NewsProject: Drive Safer


Milwaukee alderman helping address uncontrolled intersections one stop sign at a time

"When people come to District 5, they're going to come across a lot of stop signs,” he said.
Ald. Westmoreland.png
Posted at 5:39 PM, Aug 15, 2023
and last updated 2023-08-15 19:37:27-04

MILWAUKEE — A Milwaukee alderman is taking matters into his own hands to address traffic concerns in his district on the far west side of Milwaukee.

The city leader is helping address what’s called ‘uncontrolled intersections.'

An uncontrolled intersection means there are no stoplights or signs present. Alderman Lamont Westmoreland says they’re too common in Milwaukee neighborhoods so he’s becoming part of the solution.

Just like any kid, Annette Gilbertson’s 4-year-old grandson loves to ride his bike. But living next to an intersection without stop signs created a serious safety concern.

"Somebody can get hurt just on the sidewalk,” Gilbertson said. "Who's to say the other person is going yield? You don't know."

Ald. Westmoreland heard similar complaints from several families, so he posted on Facebook asking people to help him identify intersections that need signage on neighborhood streets.

“You should never come across an intersection that is completely uncontrolled,” he said.

Ald. Westmoreland says dozens responded and he took their requests to the Department of Public Works.

"The great thing is we don't have to wait,” he said.

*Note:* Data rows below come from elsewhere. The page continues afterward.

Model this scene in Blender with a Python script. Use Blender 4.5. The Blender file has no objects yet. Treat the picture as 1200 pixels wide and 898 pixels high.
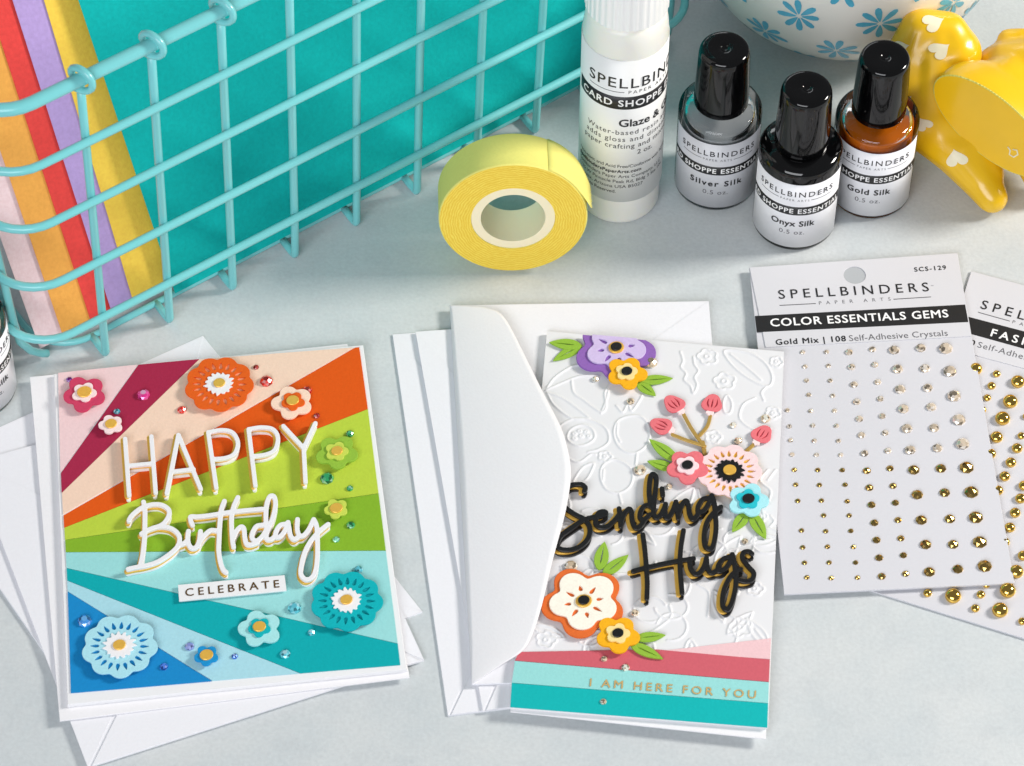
import bpy, bmesh, math, random
import numpy as np
from mathutils import Vector, Matrix
from mathutils.geometry import tessellate_polygon
from mathutils.bvhtree import BVHTree
random.seed(5)
rng = np.random.default_rng(5)
C_ = bpy.context.scene.collection
SC = bpy.context.scene
CM = 0.01                       # everything below is written in centimetres

# ------------------------------------------------------------------ camera
PW, PH, FPX = 1200.0, 898.0, 4300.0
ELEV, ROLL, DIST = math.radians(52), math.radians(0.5), 128.0
_R = np.array([1.0, 0, 0]); _U = np.array([0, math.sin(ELEV), math.cos(ELEV)]); _B = np.array([0, -math.cos(ELEV), math.sin(ELEV)])
CAM = _B * DIST
cd = bpy.data.cameras.new("camera"); cam = bpy.data.objects.new("camera", cd); C_.objects.link(cam)
cd.sensor_width = 36; cd.lens = 36 * FPX / PW; cd.clip_start = 0.05; cd.clip_end = 50
right = math.cos(ROLL) * _R + math.sin(ROLL) * _U; up = -math.sin(ROLL) * _R + math.cos(ROLL) * _U
M = Matrix.Identity(4)
for i in range(3):
    M[i][0] = right[i]; M[i][1] = up[i]; M[i][2] = _B[i]; M[i][3] = CAM[i] * CM
cam.matrix_world = M
cd.dof.use_dof = True; cd.dof.focus_distance = 1.29; cd.dof.aperture_fstop = 40
SC.camera = cam

# ------------------------------------------------------------------ light
w = bpy.data.worlds.new("World"); SC.world = w; w.use_nodes = True
bg = w.node_tree.nodes["Background"]; bg.inputs[0].default_value = (0.93, 0.96, 1.0, 1); bg.inputs[1].default_value = 0.20
def area(name, loc, target, size, size_y, power, col):
    d = bpy.data.lights.new(name, 'AREA'); d.shape = 'RECTANGLE'; d.size = size * CM; d.size_y = size_y * CM
    d.energy = power; d.color = col
    o = bpy.data.objects.new(name, d); C_.objects.link(o); o.location = Vector(loc) * CM
    o.rotation_euler = (Vector(target) - Vector(loc)).to_track_quat('-Z', 'Y').to_euler()
    return o
area("key_softbox", (112, 26, 74), (4, 2, 0), 27, 27, 19.0, (1.0, 0.955, 0.89))
area("front_softbox", (-35, -122, 84), (0, 0, 3), 110, 70, 17.0, (0.94, 0.96, 1.0))
area("back_strip", (-25, 120, 78), (5, 10, 0), 90, 12, 1.6, (0.95, 0.98, 1.0))
SC.view_settings.view_transform = 'Standard'; SC.view_settings.look = 'None'
SC.view_settings.exposure = -0.02; SC.view_settings.gamma = 1.0

# ------------------------------------------------------------------ helpers
def ray(px, py):
    x, y = px - PW / 2, PH / 2 - py
    c, s = math.cos(ROLL), math.sin(ROLL); x, y = c * x - s * y, s * x + c * y
    return x / FPX * _R + y / FPX * _U - _B
def P3(px, py, z=0.0):                       # a point of the photograph on the level plane z
    d = ray(px, py); return CAM + (z - CAM[2]) / d[2] * d
def P2(px, py, z=0.0): return P3(px, py, z)[:2]
def S(r, g, b):
    f = lambda v: (v / 255 / 12.92) if v <= 10 else (((v / 255) + 0.055) / 1.055) ** 2.4
    return (f(r), f(g), f(b))
def kpx(px, py, z=0.0): return float(np.linalg.norm(P3(px + 1, py, z) - P3(px, py, z)))   # cm per pixel

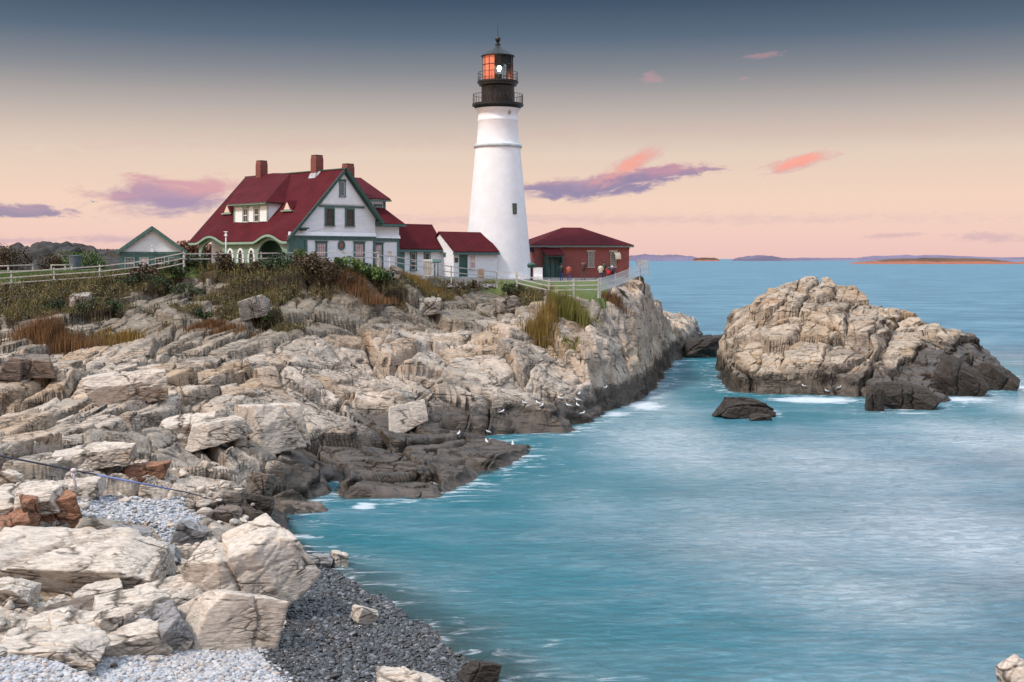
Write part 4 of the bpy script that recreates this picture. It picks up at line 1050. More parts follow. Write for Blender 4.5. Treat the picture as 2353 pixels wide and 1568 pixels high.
window(house, 'y', .48, 8.10, 9.28, 10.9, 13.22, 'pink_blind', cols=4, rows=2, upper_only=True, sashm='green')
window(house, 'y', -.04, 2.36, 3.42, 14.72, 16.28, 'dark_glass', cols=3, rows=3, upper_only=True, sashm='black', head=False)
window(house, 'y', -.04, 4.56, 5.60, 14.72, 16.28, 'dark_glass', cols=3, rows=3, upper_only=True, sashm='black', head=False)
window(house, 'y', -.16, 3.83, 4.52, 17.30, 18.70, 'grey_glass', cols=1, rows=1, sash=False)
b = HP()   # oval window
def ring(cu, cz, ru, rz_, tu, v0, v1, n=40):
    vs, fs = [], []
    for k in range(n):
        a = 2 * PI * k / n
        for rr, vv in ((0, v0), (tu, v0), (tu, v1), (0, v1)):
            vs.append((cu + (ru + rr) * math.cos(a), vv, cz + (rz_ + rr) * math.sin(a)))
    for k in range(n):
        k2 = (k + 1) % n
        for j in range(4):
            fs.append((k * 4 + j, k * 4 + (j + 1) % 4, k2 * 4 + (j + 1) % 4, k2 * 4 + j))
    return vs, fs
b.add(*ring(4.19, 13.0 - .0, .26, .30, .14, -.08, .03)); ov = prt(b, 'window', 'green'); ov['label'] = 'oval window'
b = HP(); b.add([(4.19 + .28 * math.cos(2 * PI * k / 32), -.015, 13.0 + .32 * math.sin(2 * PI * k / 32)) for k in range(32)], [tuple(range(32))]); b.build('pane', glass_mat('brown_red_glass', (.25, .10, .08)), ov)

# main roof: left slope with two eyebrow swells over the porch arches
def eyebrow(v):
    e = 0.0
    for c, hw in ((2.5, 2.35), (11.85, 2.45)):
        t = abs(v - c) / hw
        if t < 1: e = max(e, .62 * (math.cos(PI * t) * .5 + .5) ** .8)
    return e
us = [-1.80, -1.5, -1.1, -.7, -.2, .3, .9, 2.0, RU]; vs_ = [-.38 + (15.45 + .38) * i / 90 for i in range(91)]
def lroof(u, v):
    t = min(1, max(0, (.9 - u) / 2.4)); return roofz(u) + eyebrow(v) * t * t
def sheet(b, us, vs, fz, th):
    n = len(us); top = [(u, v, fz(u, v)) for v in vs for u in us]; bot = [(u, v, fz(u, v) - th) for v in vs for u in us]
    N = len(top); fs = []
    for j in range(len(vs) - 1):
        for i in range(n - 1):
            a = j * n + i
            fs += [(a, a + 1, a + n + 1, a + n), (N + a, N + a + n, N + a + n + 1, N + a + 1)]
    for j in range(len(vs) - 1):
        a = j * n; fs += [(a, a + n, N + a + n, N + a)]; a += n - 1; fs += [(a, N + a, N + a + n, a + n)]
    for i in range(n - 1):
        fs += [(i, N + i, N + i + 1, i + 1)]; a = (len(vs) - 1) * n + i; fs += [(a, a + 1, N + a + 1, N + a)]
    b.add(top + bot, fs)
b = HP(); sheet(b, us, vs_, lroof, .12)
b.slab([(RU, -.55, RZ), (8.55, -.55, rightz(8.55)), (8.55, 9.2, rightz(8.55)), (RU, 9.2, RZ)], .12)
b.slab([(RU, 9.2, RZ), (8.0, 9.2, rightz(8.0)), (8.0, 15.45, rightz(8.0)), (RU, 15.45, RZ)], .12)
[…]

Ald. Westmoreland learned that’s because the City of Milwaukee makes all of its own signs inside a warehouse.

Shop supervisor Tianne Hardman says it cuts costs in half by not having to order them through a company and it also means they can be installed in days rather than weeks.

"Stop signs are an emergency so we do prioritize emergency signs and then we constantly run blanks to have that inventory on hand because stops, yields, one ways, do not enters, top priority,” Hardman said.

Back at 83rd and Locust, Ald. Westmoreland’s advocacy and the city’s available signage meant two stop signs were installed after the city completed a quick traffic study.

"When people come to District 5, they're going to come across a lot of stop signs,” he said.

The alderman’s efforts have already helped get stop signs at 15 previously uncontrolled intersections, with about 30 to go.

“My stance is maybe it won't control everybody, but if it prevents one accident, to me it's a win."